Wednesday, November 25, 2015

Six Mile Creek

After hiking the Six Mile Creek area, my (former) roommate and I have hiked pretty much everything there is to hike in Ithaca and seen all the waterfalls listed in guidebooks. In the summer of 2015 alone, we went to Treman, Buttermilk, Taughannock, the Plantations and Fall Creek (via the Cayuga Trail), Lick Brook, and finally, Six Mile Creek. I had forgotten that I had visited the Six Mile Creek area with my hiking class a couple falls ago, but on our summer adventure there, I extended my hiking experience by travelling both farther up and downstream.

We started out about midmorning and located the area where we were supposed to be able to find a trail pretty easily. Then as we walked along, we pretty quickly lost the path and ended up wandering in the woods right behind some peoples’ backyards (sorry). It turned out that the path was much closer to the creek edge, and we had a pleasant walk to Businessman’s Lunch falls. What’s unique about these falls is that they’re right next to an abandoned mill. Six Mile Creek was formerly used as a power source, and the mill and some hundred year old pipes are still hanging around as evidence.

Businessman's Lunch falls, with mill beside

From the falls, we walked up to the road and crossed the street to the Mulholland Wildflower Preserve for the next stage of our adventure. There are several waterfalls created by dams along the trail, all of which are pretty cool. After the early parts of the trail, the path became somewhere . . . less well defined. Still easy to follow, but it was pretty obvious that it was less travelled, sometimes muddy, and often close to rather steep inclines. It was never dangerous, as long as you were aware of the fact that you were indeed hiking, as opposed to lounging on your couch, and weren’t fooling around.
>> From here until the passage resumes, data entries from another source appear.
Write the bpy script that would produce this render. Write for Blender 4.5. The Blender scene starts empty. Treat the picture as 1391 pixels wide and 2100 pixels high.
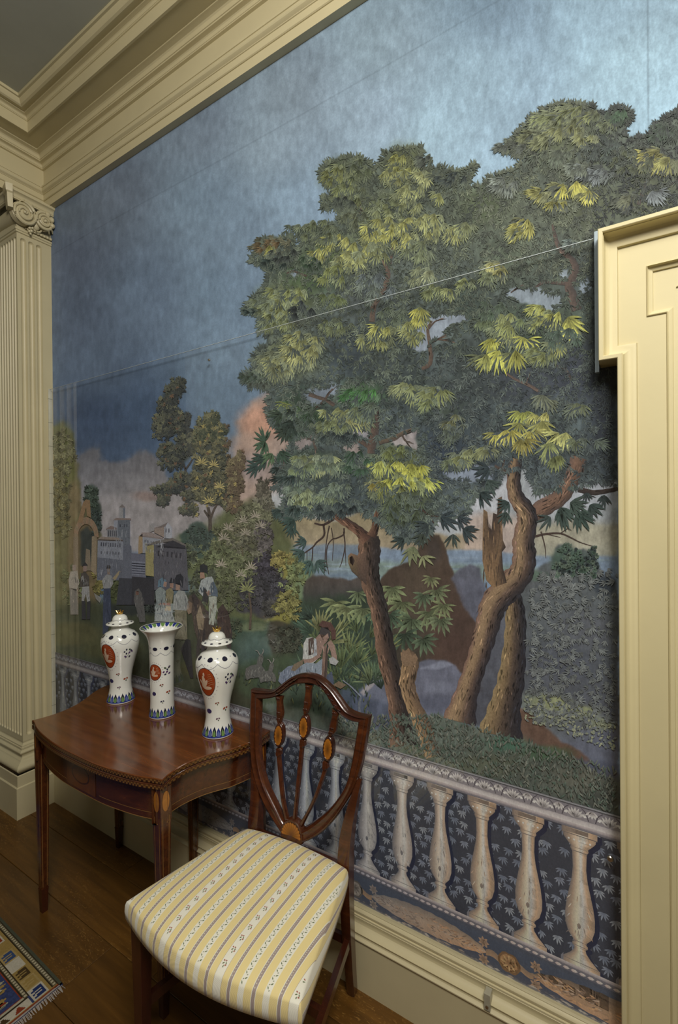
import bpy, bmesh, math, random
import numpy as np
from mathutils import Vector, Matrix

random.seed(7)
SC = bpy.context.scene
COL = SC.collection

# ------------------------------------------------------------------ camera, world, lights, exposure
FPX, PW, PH = 976.3, 1391.0, 2100.0          # focal length in pixels of the 1391 x 2100 frame
YAW, PITCH, ROLL = 0.566545, -0.004539, -0.0094315
CAMPOS = np.array([2.630, -1.320, 1.500])

def cam_rot(yaw, p, r):
    f = np.array([-math.sin(yaw) * math.cos(p), math.cos(yaw) * math.cos(p), math.sin(p)])
    ri = np.array([math.cos(yaw), math.sin(yaw), 0.0])
    up = np.cross(ri, f)
    c, s = math.cos(r), math.sin(r)
    return np.array([ri * c + up * s, -ri * s + up * c, f])

ROT = cam_rot(YAW, PITCH, ROLL)
cam_data = bpy.data.cameras.new('camera')
cam = bpy.data.objects.new('camera', cam_data)
COL.objects.link(cam)
cam_data.sensor_fit = 'VERTICAL'
cam_data.sensor_height = 36.0
cam_data.lens = FPX / PH * 36.0
cam_data.clip_start = 0.02
M = Matrix.Identity(4)
for i in range(3):
    M[i][0], M[i][1], M[i][2], M[i][3] = ROT[0][i], ROT[1][i], -ROT[2][i], CAMPOS[i]
cam.matrix_world = M
SC.camera = cam

world = bpy.data.worlds.new('world')
SC.world = world
world.use_nodes = True
world.node_tree.nodes['Background'].inputs['Color'].default_value = (0.75, 0.85, 1.0, 1)
world.node_tree.nodes['Background'].inputs['Strength'].default_value = 0.15

def area_light(name, loc, target, size, size_y, power, color):
    d = bpy.data.lights.new(name, 'AREA')
    d.shape = 'RECTANGLE'
    d.size, d.size_y, d.energy, d.color = size, size_y, power, color
    o = bpy.data.objects.new(name, d)
    COL.objects.link(o)
    o.location = loc
    o.rotation_euler = (Vector(target) - Vector(loc)).to_track_quat('-Z', 'Y').to_euler()
    return o

# the room's lamp behind and to the right of the camera, a window far behind it, and a window of the adjoining room
area_light('room_lamp', (3.2, -1.65, 3.10), (1.6, -0.2, 1.7), 0.7, 0.7, 66.0, (1.0, 0.95, 0.86))
area_light('ceiling_lamp', (2.3, -1.5, 3.41), (2.2, -1.3, 0.0), 0.5, 0.5, 13.0, (1.0, 0.95, 0.86))
area_light('window_daylight', (3.5, -4.1, 1.9), (2.2, 0.0, 1.2), 1.2, 1.8, 5.0, (0.90, 0.96, 1.0))
area_light('adjoining_room_window', (-0.95, -2.3, 1.75), (-0.3, -0.3, 1.5), 0.7, 1.5, 10.0, (0.86, 0.94, 1.0))

SC.view_settings.view_transform = 'Standard'
SC.view_settings.look = 'None'
SC.view_settings.gamma = 1.0
SC.view_settings.use_curve_mapping = False
SC.view_settings.exposure = 0.0
SC.cycles.use_denoising = True
SC.cycles.max_bounces = 8
SC.cycles.transparent_max_bounces = 16
SC.cycles.caustics_reflective = False
SC.cycles.caustics_refractive = False

# ------------------------------------------------------------------ helpers
def lin(c):
    """sRGB 0..255 -> linear"""
    out = []
    for v in c[:3]:
        v = v / 255.0
        out.append(v / 12.92 if v <= 0.04045 else ((v + 0.055) / 1.055) ** 2.4)
    return tuple(out)

def tag(o, label=None, cat=None, group=None, kind=None):
    if label: o['label'] = label
    if cat: o['category'] = cat
    if group: o['group'] = group
    if kind: o['kind'] = kind
    return o

def empty(name, loc=(0, 0, 0), rz=0.0):
    o = bpy.data.objects.new(name, None)
    COL.objects.link(o)
    o.location = loc
    o.rotation_euler = (0, 0, rz)
    o.empty_display_size = 0.05
    return o

def add(name, me, mat=None, parent=None, loc=None):
    o = bpy.data.objects.new(name, me)
    COL.objects.link(o)
    if mat is not None and not me.materials:
        me.materials.append(mat)
    if parent is not None:
        o.parent = parent
    if loc is not None:
        o.location = loc
    return o

def pymesh(name, verts, faces, smooth=False, autosmooth=None):
    me = bpy.data.meshes.new(name)
    me.from_pydata([tuple(map(float, v)) for v in verts], [], [tuple(map(int, f)) for f in faces])
    me.validate()
    bm = bmesh.new()
    bm.from_mesh(me)
    bmesh.ops.recalc_face_normals(bm, faces=bm.faces)
    bm.to_mesh(me)
    bm.free()
    if smooth:
        me.shade_smooth()
        if autosmooth:
            try:
                me.set_sharp_from_angle(angle=autosmooth)
            except Exception:
                pass
    me.update()
    return me

def obj(name, verts, faces, mat, parent=None, smooth=False, autosmooth=None, loc=None):
    return add(name, pymesh(name, verts, faces, smooth, autosmooth), mat, parent, loc)

class MB:
    """collects simple shapes for one part"""
    def __init__(self):
        self.v, self.f = [], []
    def put(self, vs, fs):
        b = len(self.v)
        self.v += [tuple(v) for v in vs]
        self.f += [tuple(i + b for i in f) for f in fs]
        return self
    def box(self, x0, x1, y0, y1, z0, z1):
        vs = [(x, y, z) for z in (z0, z1) for y in (y0, y1) for x in (x0, x1)]
        return self.put(vs, [(0, 1, 3, 2), (4, 5, 7, 6), (0, 1, 5, 4), (2, 3, 7, 6), (0, 2, 6, 4), (1, 3, 7, 5)])
    def frustum(self, c0, w0, d0, c1, w1, d1):
        vs = []
        for (c, w, d) in ((c0, w0, d0), (c1, w1, d1)):
            for sy in (-1, 1):
                for sx in (-1, 1):
                    vs.append((c[0] + sx * w / 2, c[1] + sy * d / 2, c[2]))
        return self.put(vs, [(0, 1, 3, 2), (4, 5, 7, 6), (0, 1, 5, 4), (2, 3, 7, 6), (0, 2, 6, 4), (1, 3, 7, 5)])
    def loft(self, rings, closed=True, cap=True):
        n = len(rings[0])
        vs = [p for r in rings for p in r]
        fs = []
        for k in range(len(rings) - 1):
            for i in range(n if closed else n - 1):
                j = (i + 1) % n
                fs.append((k * n + i, k * n + j, (k + 1) * n + j, (k + 1) * n + i))
        if cap and closed:
            fs.append(tuple(range(n)))
            fs.append(tuple((len(rings) - 1) * n + i for i in range(n)))
        return self.put(vs, fs)
    def tube(self, pts, rad, n=8):
        rings = []
        pts = [Vector(p) for p in pts]
        for i, p in enumerate(pts):
            t = (pts[min(i + 1, len(pts) - 1)] - pts[max(i - 1, 0)]).normalized()
            a = t.orthogonal().normalized() if abs(t.z) > 0.95 else t.cross(Vector((0, 0, 1))).normalized()
            b = t.cross(a).normalized()
            r = rad[i] if isinstance(rad, (list, tuple)) else rad
            rings.append([tuple(p + a * r * math.cos(2 * math.pi * k / n) + b * r * math.sin(2 * math.pi * k / n)) for k in range(n)])
        return self.loft(rings)
    def lathe(self, prof, n=32, c=(0, 0, 0)):
        rings = [[(c[0] + r * math.cos(2 * math.pi * k / n), c[1] + r * math.sin(2 * math.pi * k / n), c[2] + z) for k in range(n)] for r, z in prof]
        return self.loft(rings)
    def ball(self, c, r, n=8, m=6, sc=(1, 1, 1)):
        rings = []
        for i in range(m + 1):
            a = -math.pi / 2 + math.pi * i / m
            rr = max(math.cos(a), 0.02) * r
            rings.append([(c[0] + sc[0] * rr * math.cos(2 * math.pi * k / n), c[1] + sc[1] * rr * math.sin(2 * math.pi * k / n), c[2] + sc[2] * r * math.sin(a)) for k in range(n)])
        return self.loft(rings)
    def build(self, name, mat, parent=None, smooth=False, autosmooth=0.6, bevel=0.0, loc=None):
        me = pymesh(name, self.v, self.f, smooth, autosmooth if smooth else None)
        if bevel > 0:
            bm = bmesh.new(); bm.from_mesh(me)
            bmesh.ops.remove_doubles(bm, verts=bm.verts, dist=1e-6)
            es = [e for e in bm.edges if len(e.link_faces) == 2 and e.calc_face_angle(0) > 0.5]
            bmesh.ops.bevel(bm, geom=es, offset=bevel, segments=2, affect='EDGES', profile=0.5)
            bm.to_mesh(me); bm.free()
        return add(name, me, mat, parent, loc)

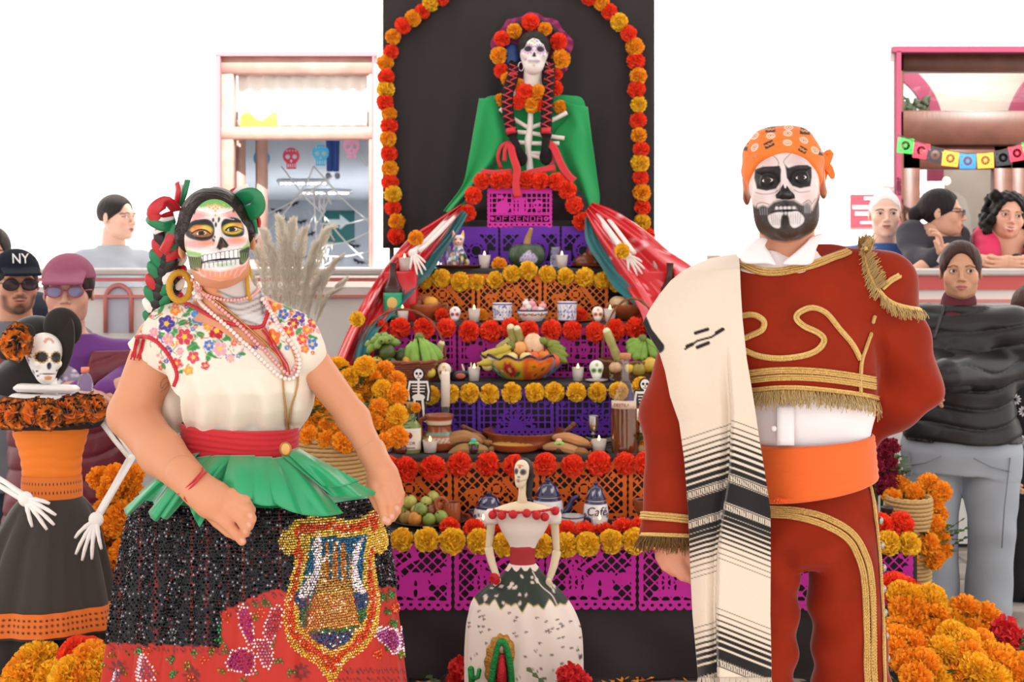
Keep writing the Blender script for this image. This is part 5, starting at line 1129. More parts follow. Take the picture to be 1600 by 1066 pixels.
def mx(*a):
 r=a[0]
 for q in a[1:]:r=np.maximum(r,q)
 return r
def dl(x,p,t,ph=0):return np.abs(((x/p+ph)%1)-.5)*p-(p/2-t/2)if False else t/2*0+np.minimum((x/p+ph)%1,1-(x/p+ph)%1)*p-t/2
def circ(x,y,cx,cy,r):return np.hypot(x-cx,y-cy)-r
def elp(x,y,cx,cy,a,b):return(np.sqrt(((x-cx)/a)**2+((y-cy)/b)**2)-1)*min(a,b)
def bx2(x,y,x0,y0,x1,y1):return mx(x0-x,x-x1,y0-y,y-y1)
def seg2(x,y,a,b,r):
 ax,ay=a;bx,by=b;t=np.clip(((x-ax)*(bx-ax)+(y-ay)*(by-ay))/((bx-ax)**2+(by-ay)**2+1e-9),0,1);return np.hypot(x-ax-t*(bx-ax),y-ay-t*(by-ay))-r
GLY={'O':'01110 10001 10001 10001 10001 10001 01110','F':'11111 10000 10000 11110 10000 10000 10000','R':'11110 10001 10001 11110 10100 10010 10001','E':'11111 10000 10000 11110 10000 10000 11111','N':'10001 11001 10101 10101 10011 10001 10001','D':'11110 10001 10001 10001 10001 10001 11110','A':'01110 10001 10001 11111 10001 10001 10001'}
def word2(x,y,txt,x0,y0,x1,y1):
 d=np.full(x.shape,1.);n=len(txt);cw=(x1-x0)/n
 for k,ch in enumerate(txt):
  g=GLY[ch].split();px=cw*.78/5;py=(y1-y0)/7
  for r in range(7):
   for c in range(5):
    if g[r][c]=='1':d=np.minimum(d,bx2(x,y,x0+k*cw+c*px,y1-(r+1)*py,x0+k*cw+(c+1)*px,y1-r*py))
 return d
def skull2(x,y,cx,cy,s):
 d=mn(elp(x,y,cx,cy+.08*s,.42*s,.38*s),bx2(x,y,cx-.2*s,cy-.46*s,cx+.2*s,cy-.1*s))
 h=mn(circ(x,y,cx-.16*s,cy+.04*s,.115*s),circ(x,y,cx+.16*s,cy+.04*s,.115*s),elp(x,y,cx,cy-.14*s,.045*s,.07*s))
 h=mn(h,*[bx2(x,y,cx+k*.1*s-.022*s,cy-.40*s,cx+k*.1*s+.022*s,cy-.26*s)for k in(-1,0,1)])
 return mx(d,-h)
def flower2(x,y,cx,cy,r,n=8):
 t=np.arctan2(y-cy,x-cx);q=np.hypot(x-cx,y-cy);d=q-r*(.78+.22*np.cos(n*t))
 return mx(d,-mx(np.abs(q-r*.62)-r*.16,.32-np.abs(np.cos(n*t/2))),-(np.abs(q-r*.27)-r*.05))
def papel(kind,w,h):
 def f(x,y):
  ns=max(5,int(round(w/(h*.14))));p=w/ns;r=p*.5
  outer=mx(mn(r*.9-y,np.hypot(((x/p)%1-.5)*p,y-r*.95)-r),y-h,-x,x-w)
  ps=h*.11;e=ps*.22;outer=mx(outer,mn(x,w-x)*-1+e*.6*(1+np.cos(y/ps*2*PI))*.5)
  holes=np.hypot(((x/p)%1-.5)*p,(y-r*1.15)*1.3)-r*.42
  m=h*.075;yb=r*2.1;inn=bx2(x,y,m,yb,w-m,h*.90)
  if kind=='fiesta':
   la=mn(dl((x+y)*.707,h*.115,h*.022),dl((x-y)*.707,h*.115,h*.022));fig=mn(skull2(x,y,w*.30,h*.70,h*.30),elp(x,y,w*.30,h*.86,h*.20,h*.04),elp(x,y,w*.30,h*.9,h*.10,h*.06))
   fig=mn(fig,mx(elp(x,y,w*.34,h*.40,h*.17,h*.19),-mn(*[elp(x,y,w*.34+k*h*.07,h*.4,h*.022,h*.12)for k in(-1.3,0,1.3)])),mx(mn(elp(x,y,w*.60,h*.36,h*.20,h*.2),bx2(x,y,w*.16,h*.2,w*.8,h*.28)),-elp(x,y,w*.60,h*.3,h*.03,h*.14)))
   fig=mn(fig,elp(x,y,w*.86,h*.46,h*.12,h*.10),circ(x,y,w*.92,h*.60,h*.055),seg2(x,y,(w*.8,h*.4),(w*.72,h*.55),h*.03),seg2(x,y,(w*.42,h*.62),(w*.6,h*.78),h*.035),seg2(x,y,(w*.6,h*.78),(w*.56,h*.9),h*.05))
   for cx in(0,w):fig=mn(fig,flower2(x,y,cx,h*.92,h*.26,10))
  elif kind=='rosette':
   la=mn(dl((x+y)*.707,h*.11,h*.024),dl((x-y)*.707,h*.11,h*.024));fig=mn(flower2(x,y,0,h*.92,h*.33,12),flower2(x,y,w,h*.92,h*.33,12),flower2(x,y,w*.5,h*.55,h*.3,8),elp(x,y,w*.5,h*.24,w*.12,h*.1),skull2(x,y,w*.22,h*.42,h*.3),seg2(x,y,(w*.6,h*.7),(w*.8,h*.35),h*.05))
  elif kind=='sun':
   la=mn(dl(x,h*.145,h*.034),dl(y,h*.145,h*.034));t=np.arctan2(y-h*.2,x-w*.5);q=np.hypot(x-w*.5,y-h*.2)
   fig=mx(q-h*(.38+.06*np.cos(t*18)),-mx(h*.16-q,.5-np.abs(np.cos(t*9)),q-h*.33));fig=mn(fig,flower2(x,y,w*.5,h*.74,h*.16,8),flower2(x,y,w*.1,h*.7,h*.12,8),flower2(x,y,w*.9,h*.7,h*.12,8))
  elif kind in('word','sign'):
   la=mn(dl(x,h*.125,h*.032),dl(y,h*.125,h*.032));fig=mn(skull2(x,y,w*.78,h*.56,h*.30),mx(elp(x,y,w*.5,h*.55,h*.24,h*.22),-mn(*[elp(x,y,w*.5+k*h*.09,h*.55,h*.018,h*.15)for k in(-1.5,-.5,.5,1.5)])),bx2(x,y,w*.47,h*.72,w*.53,h*.83),elp(x,y,w*.24,h*.52,h*.18,h*.16),elp(x,y,w*.20,h*.78,h*.09,h*.05),seg2(x,y,(w*.24,h*.6),(w*.3,h*.78),h*.03))
   band=bx2(x,y,m*1.6,yb,w-m*1.6,yb+h*.17);fig=mn(fig,bx2(x,y,0,yb+h*.17,w,yb+h*.205))
   fig=mx(fig,-band);la=mx(la,-band);fig=mn(fig,word2(x,y,'OFRENDA',w*.13,yb+h*.015,w*.87,yb+h*.155),mx(circ(x,y,w*.905,yb+h*.085,h*.06),-circ(x,y,w*.905,yb+h*.085,h*.02)),circ(x,y,w*.085,yb+h*.085,h*.045))
  elif kind=='mask':
   la=mn(dl((x+y)*.707,h*.15,h*.03),dl((x-y)*.707,h*.15,h*.03));la=np.where(y<h*.5,1.,la)
   big=mx(elp(x,y,w*.5,h*.42,h*.46,h*.44),-mn(circ(x,y,w*.5-h*.19,h*.40,h*.115),circ(x,y,w*.5+h*.19,h*.40,h*.115),elp(x,y,w*.5,h*.24,h*.035,h*.05)),-mx(np.abs(circ(x,y,w*.5-h*.19,h*.40,h*.17))-h*.018,.3-np.abs(np.cos(4*np.arctan2(y-h*.4,x-w*.5+h*.19)))),-mx(np.abs(circ(x,y,w*.5+h*.19,h*.40,h*.17))-h*.018,.3-np.abs(np.cos(4*np.arctan2(y-h*.4,x-w*.5-h*.19)))))
   fig=mn(big,flower2(x,y,w*.5,h*.72,h*.17,8),bx2(x,y,0,h*.80,w,h*.92),bx2(x,y,0,0,w*.5-h*.5,h*.4),bx2(x,y,w*.5+h*.5,0,w,h*.4))
  elif kind=='flag':
   q=np.hypot(x-w*.5,y-h*.52);t=np.arctan2(y-h*.52,x-w*.5);la=np.full(x.shape,1.);fig=mn(-(h*.3-q)if False else h*.30-q,mx(q-h*.26,-mx(.25-np.abs(np.cos(4*t)),h*.1-q)),q-h*.06);fig=mx(fig,-mn(*[circ(x,y,w*a,h*b,h*.045)for a in(.14,.86)for b in(.25,.8)]))
  else:
   d=mx(mn(elp(x,y,w*.5,h*.62,w*.48,h*.36),bx2(x,y,w*.22,h*.06,w*.78,h*.5)),-mn(circ(x,y,w*.3,h*.58,w*.13),circ(x,y,w*.7,h*.58,w*.13),elp(x,y,w*.5,h*.4,w*.06,h*.06),*[bx2(x,y,w*(.32+k*.13)-w*.025,h*.12,w*(.32+k*.13)+w*.025,h*.28)for k in range(4)],*[circ(x,y,w*(.25+k*.17),h*.85,w*.05)for k in range(4)]))
   return d
  return mx(mn(-inn,la,fig),outer,-holes)
 return f
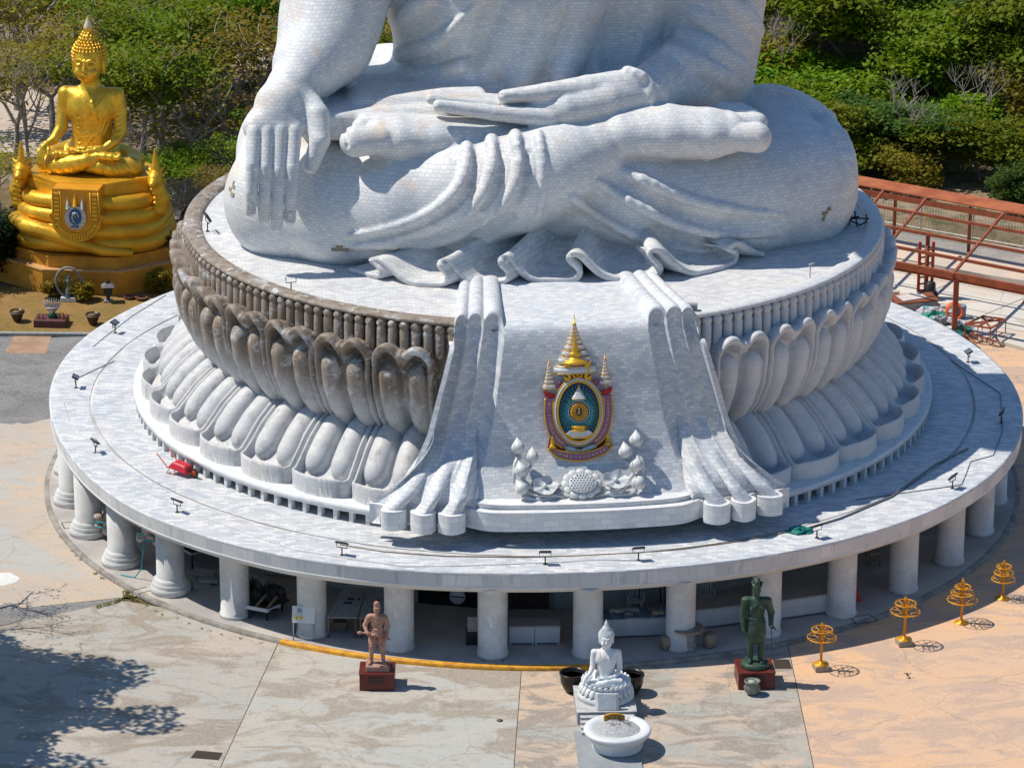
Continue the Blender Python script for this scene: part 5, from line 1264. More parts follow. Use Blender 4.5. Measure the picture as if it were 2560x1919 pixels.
# gratings and small marks
def grate(a,b,c,d,label):
    P=[atz(*q,.0) for q in (a,b,c,d)];mb=MB();V=[(p[0],p[1],.006) for p in P];mb.add(V,[(0,1,2,3)]);o=mb.build('drain_grate',plain('grate_iron',(.06,.04,.03),.8,var=.5,scale=30.));tag(o,label,'drain grate')
    me=o.data
    if me.polygons[0].normal.z<0:me.flip_normals()
grate(*[vcrop(0,1280,2.572)(*q) for q in ((1225,1578),(1262,1530),(1432,1545),(1405,1592))],'rusty square drain grate by the slab joint at lower left')
grate(*[c3(*q) for q in ((610,1005),(595,945),(700,945),(722,1005))],'square drain grate just behind the red pedestal of the green statue')
o=MB().lathe([(.07,0),(.1,.012),(.0,.018)],n=12).build('fallen_leaf',plain('dry_leaf',(.2,.12,.06),.8),None,at=tuple(float(v) for v in atz(*c2(1026,1337),0.006)));tag(o,'single brown fallen leaf on the grey yard bay','leaf')
# a small bird over the orange bay
def bird():
    p=atz(*c3(1462,1043),.1);t=empty('bird',tuple(float(v) for v in p),0,'tiny dark bird flying low over the orange yard','bird');g=Grid((-.2,-.2,-.1),(.2,.2,.12),.01)
    g.chain([(0,-.07,0),(0,0,0),(0,.09,0)],[.022,.03,.012],.01);g.cone((0,-.07,.005),(0,-.11,0),.018,.004,.01);g.chain([(0,-.02,.01),(.09,.0,.05),(.16,.05,.03)],[.022,.016,.004],.01,flat=(1,1,1.8));g.chain([(0,-.02,.01),(-.09,.0,.05),(-.16,.05,.03)],[.022,.016,.004],.01,flat=(1,1,1.8));g.cone((0,.09,0),(0,.15,0),.01,.02,.01)
    V,F=g.mesh();meshobj('body',V,F,plain('dark_feathers',(.03,.02,.015),.7),t,True)
bird()
# ------------------------------------------------------------------ fence, steel roof frame and site clutter, right
m_rust=plain('red_oxide_steel',(.36,.09,.04),.7,var=.4,scale=3.,bmp=.3,c2=(.24,.07,.03))
m_rust2=plain('rusty_sheet',(.42,.13,.05),.8,var=.35,scale=1.2,bmp=.3,c2=(.3,.08,.03))
m_rail=plain('cream_steel_rail',(.6,.57,.48),.6,var=.3)
def V3(x,y,z):return Vector([float(c) for c in atz(x,y,z)])
def bar(mb,a,b,w,h):
    a=Vector(a);b=Vector(b);d=(b-a);L_=d.length;d.normalize();s=d.cross(Vector((0,0,1)))
    if s.length<1e-3:s=Vector((1,0,0))
    s.normalize();n=s.cross(d);P=[]
    for p in (a,b):
        for i,j in ((-1,-1),(1,-1),(1,1),(-1,1)):P.append(p+s*i*w/2+n*j*h/2)
    mb.add(P,[(0,1,2,3),(7,6,5,4),(4,5,1,0),(5,6,2,1),(6,7,3,2),(7,4,0,3)])
    return mb
def barobj(name,a,b,w,h,m,parent):return bar(MB(),a,b,w,h).build(name,m,parent)
fr=empty('steel_roof_frame',label='rusty red steel roof frame standing on posts beside the road',cat='roof frame')
H1=2.5
def eave(x):return V3(x,597+(x-2062)*.2,H1)
def ridgeP(x,y0,z=2.9):return V3(x,y0,z)
pa=V3(2061,719,.16)
barobj('post',pa,pa+Vector((0,0,2.2)),.2,.2,m_rust,fr)
pb=V3(1999,640,.16)
barobj('post',pb,pb+Vector((0,0,2.6)),.16,.16,m_rust,fr)
for x,y in ((1931,514),(2092,544),(2253,577)):
    p=V3(x,y,.62);barobj('post',p,p+Vector((0,0,2.15)),.13,.13,m_rust,fr)
p=V3(2330,790,.16);barobj('post',p,p+Vector((0,0,2.2)),.2,.2,m_rust,fr)
def zp(x,y):  # zoomed crop -> photo
    return (2060+x/3.768)/1.157324,(420+y/3.768)/1.157324
def seg(name,a,b,za,zb,w,h,m=m_rust):
    A_=V3(*zp(*a),za);B_=V3(*zp(*b),zb);return barobj(name,A_,B_,w,h,m,fr)
seg('eave_beam',(300,835),(2600,1275),2.5,2.5,.12,.26);seg('eave_beam',(300,870),(2600,1315),2.3,2.3,.16,.12)
seg('purlin',(200,305),(2600,740),2.9,2.9,.1,.12);seg('purlin',(300,498),(2600,925),2.78,2.78,.1,.12);seg('purlin',(300,670),(2600,1115),2.64,2.64,.1,.12)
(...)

Double waterfalls early along the Six Mile Creek trail system

Ithaca has a good mix of walking options, ranging from paved paths to single track, steep, muddy, rock-strewn, lesser trekked trails. The number of people you encounter is roughly inversely proportional to how developed the trail is. For example, the Gorge Trail at Taughannock, which is flat enough for strollers, tends to be swarming with people. Similarly, on the heavily advertised gorge trails at Treman and Buttermilk, you can’t turn a corner without running into someone*. If you hike the Rim Trail at Taughannock or around Lake Treman at Buttermilk, however, it’s much quieter, but still on state park lands, so the trails are maintained, with steps and fences on the steep parts.

If that’s still too established for you, the Cayuga Trail, Six Mile Creek, and Lick Brook offer a more natural experience, though the Cayuga Trail has an interesting mix of wandering through random forest and suddenly appearing on a road. Lick Brook is undeveloped, and has the longest steep section of anything I’ve hiked around Ithaca. I’ve already mentioned what the trail at Six Mile was like. In our hours of hiking these three trails, we saw maybe a few dozen people, which is what you’d see just at the trailhead of a popular state park trail.

Back to our Six Mile Creek hike – we continued along the trail until we came to a lake/reservoir. At that point, we turned back and retraced our path to return to the apartment, completing what was to be our last great adventure of the summer.

If you keep going almost to the end of the trail, you'll be rewarded by these falls

*Exception: Hike early in the morning. My roommate and I started out before 10:30** at Treman and had a quiet hike on the way out. By the time we headed back the trail was getting pretty crowded.

**Apparently tourists sleep in on Saturdays? 10:30 is mid to late morning for me.